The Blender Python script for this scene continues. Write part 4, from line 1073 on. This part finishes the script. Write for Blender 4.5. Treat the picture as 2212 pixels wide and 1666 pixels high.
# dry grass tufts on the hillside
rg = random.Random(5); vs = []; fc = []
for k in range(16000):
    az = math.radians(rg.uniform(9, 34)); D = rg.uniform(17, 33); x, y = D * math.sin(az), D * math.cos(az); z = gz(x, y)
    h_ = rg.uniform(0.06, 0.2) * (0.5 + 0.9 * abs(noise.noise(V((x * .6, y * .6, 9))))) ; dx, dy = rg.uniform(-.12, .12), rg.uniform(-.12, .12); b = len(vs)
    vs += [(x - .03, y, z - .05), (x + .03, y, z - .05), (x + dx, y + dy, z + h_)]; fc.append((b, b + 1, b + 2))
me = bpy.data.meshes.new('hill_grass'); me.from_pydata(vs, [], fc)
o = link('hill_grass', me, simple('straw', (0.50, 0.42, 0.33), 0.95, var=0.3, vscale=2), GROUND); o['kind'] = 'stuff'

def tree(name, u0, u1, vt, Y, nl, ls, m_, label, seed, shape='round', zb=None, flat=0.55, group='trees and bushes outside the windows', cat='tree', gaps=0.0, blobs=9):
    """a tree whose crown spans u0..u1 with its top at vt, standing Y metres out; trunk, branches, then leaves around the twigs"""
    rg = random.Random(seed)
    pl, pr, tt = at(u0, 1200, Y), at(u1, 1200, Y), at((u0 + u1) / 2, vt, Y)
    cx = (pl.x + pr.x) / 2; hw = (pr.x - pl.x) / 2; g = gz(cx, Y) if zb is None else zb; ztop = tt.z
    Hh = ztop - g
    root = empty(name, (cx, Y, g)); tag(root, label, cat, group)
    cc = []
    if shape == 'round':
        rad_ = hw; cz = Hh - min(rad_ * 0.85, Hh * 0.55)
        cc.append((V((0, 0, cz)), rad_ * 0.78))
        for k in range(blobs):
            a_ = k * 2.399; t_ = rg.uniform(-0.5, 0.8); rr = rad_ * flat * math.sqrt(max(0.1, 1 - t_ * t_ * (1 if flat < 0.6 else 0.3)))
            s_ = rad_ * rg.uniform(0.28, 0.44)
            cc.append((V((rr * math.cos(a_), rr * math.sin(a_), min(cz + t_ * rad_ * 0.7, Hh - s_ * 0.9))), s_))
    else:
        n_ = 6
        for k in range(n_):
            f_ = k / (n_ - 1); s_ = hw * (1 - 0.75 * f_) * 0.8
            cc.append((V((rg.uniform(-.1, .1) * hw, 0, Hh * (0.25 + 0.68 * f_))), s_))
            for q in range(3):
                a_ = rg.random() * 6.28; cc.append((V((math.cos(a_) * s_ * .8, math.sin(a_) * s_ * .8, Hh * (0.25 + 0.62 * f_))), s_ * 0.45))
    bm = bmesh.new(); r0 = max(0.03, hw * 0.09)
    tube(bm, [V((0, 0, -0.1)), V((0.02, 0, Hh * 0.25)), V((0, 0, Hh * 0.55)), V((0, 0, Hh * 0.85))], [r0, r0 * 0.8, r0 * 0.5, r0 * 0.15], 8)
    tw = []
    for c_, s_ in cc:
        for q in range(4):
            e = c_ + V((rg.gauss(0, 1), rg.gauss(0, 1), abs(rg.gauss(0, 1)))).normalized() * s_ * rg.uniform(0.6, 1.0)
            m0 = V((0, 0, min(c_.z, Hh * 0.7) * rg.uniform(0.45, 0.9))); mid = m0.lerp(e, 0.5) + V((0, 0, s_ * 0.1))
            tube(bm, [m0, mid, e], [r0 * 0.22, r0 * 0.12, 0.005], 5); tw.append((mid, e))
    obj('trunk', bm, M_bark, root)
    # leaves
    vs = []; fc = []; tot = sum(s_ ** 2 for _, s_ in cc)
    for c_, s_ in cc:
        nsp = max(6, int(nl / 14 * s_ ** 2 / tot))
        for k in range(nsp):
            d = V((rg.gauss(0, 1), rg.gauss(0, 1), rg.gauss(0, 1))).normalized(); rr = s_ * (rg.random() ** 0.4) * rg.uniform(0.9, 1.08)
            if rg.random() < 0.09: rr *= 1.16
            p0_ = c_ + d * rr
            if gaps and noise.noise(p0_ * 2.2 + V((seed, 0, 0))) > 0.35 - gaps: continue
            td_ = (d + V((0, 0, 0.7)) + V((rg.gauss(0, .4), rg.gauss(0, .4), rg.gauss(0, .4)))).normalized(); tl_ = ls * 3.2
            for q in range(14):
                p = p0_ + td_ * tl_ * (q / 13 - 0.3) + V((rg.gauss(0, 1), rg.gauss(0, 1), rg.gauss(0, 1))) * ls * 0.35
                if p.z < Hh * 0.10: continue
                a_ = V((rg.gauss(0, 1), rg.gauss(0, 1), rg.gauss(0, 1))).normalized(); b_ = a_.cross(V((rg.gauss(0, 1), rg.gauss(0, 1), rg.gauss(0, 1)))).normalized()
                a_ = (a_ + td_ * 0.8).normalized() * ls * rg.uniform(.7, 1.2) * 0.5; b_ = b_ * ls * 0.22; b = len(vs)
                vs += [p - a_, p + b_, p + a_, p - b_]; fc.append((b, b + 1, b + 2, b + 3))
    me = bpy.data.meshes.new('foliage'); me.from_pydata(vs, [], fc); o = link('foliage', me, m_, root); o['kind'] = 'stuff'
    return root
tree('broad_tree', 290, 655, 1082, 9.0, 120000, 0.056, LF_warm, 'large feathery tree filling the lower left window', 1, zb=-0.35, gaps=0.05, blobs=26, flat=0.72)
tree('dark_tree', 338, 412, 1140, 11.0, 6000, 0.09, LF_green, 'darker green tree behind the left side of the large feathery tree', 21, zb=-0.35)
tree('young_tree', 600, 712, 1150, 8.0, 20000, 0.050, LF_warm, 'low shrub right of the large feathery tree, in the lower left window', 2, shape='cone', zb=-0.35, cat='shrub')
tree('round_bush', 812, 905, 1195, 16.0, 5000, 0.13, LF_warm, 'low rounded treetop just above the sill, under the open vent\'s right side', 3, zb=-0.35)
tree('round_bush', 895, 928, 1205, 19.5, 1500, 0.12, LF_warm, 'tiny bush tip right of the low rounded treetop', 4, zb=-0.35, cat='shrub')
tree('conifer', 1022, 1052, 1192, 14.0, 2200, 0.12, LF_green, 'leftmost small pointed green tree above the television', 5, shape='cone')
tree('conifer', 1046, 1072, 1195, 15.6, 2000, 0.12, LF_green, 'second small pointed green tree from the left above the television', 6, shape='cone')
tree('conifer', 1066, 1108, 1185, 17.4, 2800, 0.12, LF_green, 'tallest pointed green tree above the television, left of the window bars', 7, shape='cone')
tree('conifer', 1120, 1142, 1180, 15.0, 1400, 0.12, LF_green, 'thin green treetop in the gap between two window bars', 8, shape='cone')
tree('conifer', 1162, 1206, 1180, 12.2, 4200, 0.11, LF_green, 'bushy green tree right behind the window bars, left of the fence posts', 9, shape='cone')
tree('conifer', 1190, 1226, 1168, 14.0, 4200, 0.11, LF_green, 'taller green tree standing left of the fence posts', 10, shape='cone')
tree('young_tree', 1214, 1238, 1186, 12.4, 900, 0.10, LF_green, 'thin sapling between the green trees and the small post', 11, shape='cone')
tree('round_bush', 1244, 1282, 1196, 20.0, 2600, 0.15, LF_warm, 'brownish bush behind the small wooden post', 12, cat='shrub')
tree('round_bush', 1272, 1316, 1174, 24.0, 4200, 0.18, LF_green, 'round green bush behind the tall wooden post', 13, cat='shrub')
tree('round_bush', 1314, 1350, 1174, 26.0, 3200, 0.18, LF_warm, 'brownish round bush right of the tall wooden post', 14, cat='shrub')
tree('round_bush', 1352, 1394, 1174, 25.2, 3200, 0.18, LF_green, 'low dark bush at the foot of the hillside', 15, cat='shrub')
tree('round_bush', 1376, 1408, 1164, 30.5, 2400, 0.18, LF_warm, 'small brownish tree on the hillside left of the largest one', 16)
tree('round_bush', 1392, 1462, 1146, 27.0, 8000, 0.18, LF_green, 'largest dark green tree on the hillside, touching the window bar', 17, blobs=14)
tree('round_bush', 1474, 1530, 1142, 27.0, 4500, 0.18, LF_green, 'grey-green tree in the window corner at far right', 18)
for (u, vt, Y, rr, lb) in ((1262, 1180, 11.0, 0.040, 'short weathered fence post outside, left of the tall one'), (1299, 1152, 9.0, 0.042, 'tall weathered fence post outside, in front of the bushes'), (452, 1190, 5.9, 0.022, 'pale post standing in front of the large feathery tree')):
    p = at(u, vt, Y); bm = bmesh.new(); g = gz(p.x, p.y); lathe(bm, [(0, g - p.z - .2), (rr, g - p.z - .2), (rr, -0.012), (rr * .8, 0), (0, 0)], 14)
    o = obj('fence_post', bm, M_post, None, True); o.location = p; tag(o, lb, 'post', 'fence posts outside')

◇ ◇ ◇ ◇

EXERCISE DESCRIPTION —
From the very first line of the data through the line with "GROUND); o['kind'] = 'stuff'" in it, please reproduce each line exactly and output nothing more.

COMPLETED EXERCISE —
The Blender Python script for this scene continues. Write part 4, from line 1073 on. This part finishes the script. Write for Blender 4.5. Treat the picture as 2212 pixels wide and 1666 pixels high.
# dry grass tufts on the hillside
rg = random.Random(5); vs = []; fc = []
for k in range(16000):
    az = math.radians(rg.uniform(9, 34)); D = rg.uniform(17, 33); x, y = D * math.sin(az), D * math.cos(az); z = gz(x, y)
    h_ = rg.uniform(0.06, 0.2) * (0.5 + 0.9 * abs(noise.noise(V((x * .6, y * .6, 9))))) ; dx, dy = rg.uniform(-.12, .12), rg.uniform(-.12, .12); b = len(vs)
    vs += [(x - .03, y, z - .05), (x + .03, y, z - .05), (x + dx, y + dy, z + h_)]; fc.append((b, b + 1, b + 2))
me = bpy.data.meshes.new('hill_grass'); me.from_pydata(vs, [], fc)
o = link('hill_grass', me, simple('straw', (0.50, 0.42, 0.33), 0.95, var=0.3, vscale=2), GROUND); o['kind'] = 'stuff'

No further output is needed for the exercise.